Спонтанная интерпретация чуждой эстетики и незнакомых интонаций, упорное адаптирование мотиваций художника под систему среднестатистической психологии приводит к абсолютно искаженному прочтению произведения искусства. И если для кого-то цель живописи — моделирование ощущений, которые переживает человек, знакомый с пограничным состоянием реальности, а изображаемые объекты при этом берут на себя неожиданные функции, предполагающие в зрителе обостренное эстетическое восприятие, то художника такого отнесут в категорию не справившихся с «нормальными задачами» и быстренько заровняют место, откуда он появился. Решение понятное — не запускать же скользкого червя сомнения в свою компетентную душу, не переоценивать же свои стерильные представления о том, каким быть современному искусству.

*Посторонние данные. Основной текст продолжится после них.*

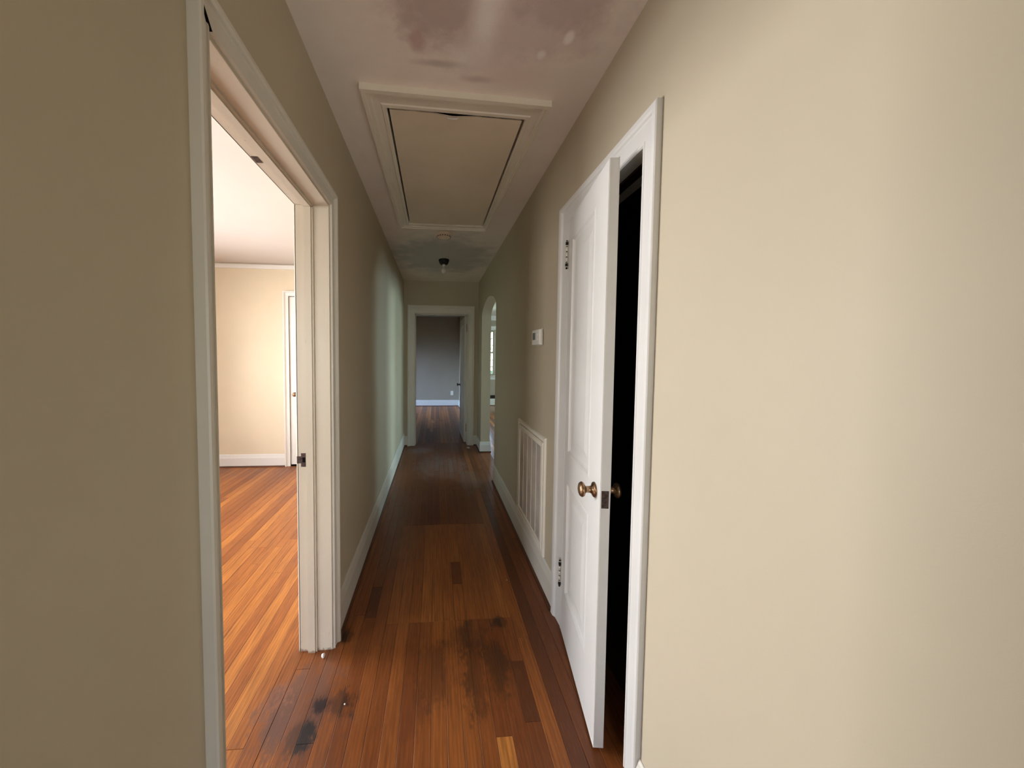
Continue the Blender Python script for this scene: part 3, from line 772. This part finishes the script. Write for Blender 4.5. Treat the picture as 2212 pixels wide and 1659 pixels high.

Итак, контекстуальный характер восприятия современного искусства провозглашается искусствоведением XXI века во все горло, но именно контекстуальный характер произведений аутентичного художника не учитывается со странным упорством. В качестве твердокаменного аргумента при этом используются общечеловеческие фразы про дух времени. А каков, в конце-то концов, этот дух, и если есть какая-то специфика нашего времени, то какая?

А вот какая.

Под гнетом либеральных ценностей и художественное сообщество, и весь социум в качестве духовной пищи вынуждены употреблять сегодня что ни попадя, поскольку в бинарной системе «творчество как познание и творчество как самовыражение», самовыражение оказалось актуальным, а все остальное было отвергнуто мозолистой рукой, как не отвечающее (и глубоко чуждое) новой эстетической идеологии. Соответственно, любые намеки на процедуру идентификации произведения искусства были приравнены к контрреволюции и попыткам диверсии; апелляции к понятию «профессионализм» рассматриваются как преступление против человечности. Ребята в тельняшках с простыми, но решительными лицами готовы, если что, объяснить кто в эстетике хозяин.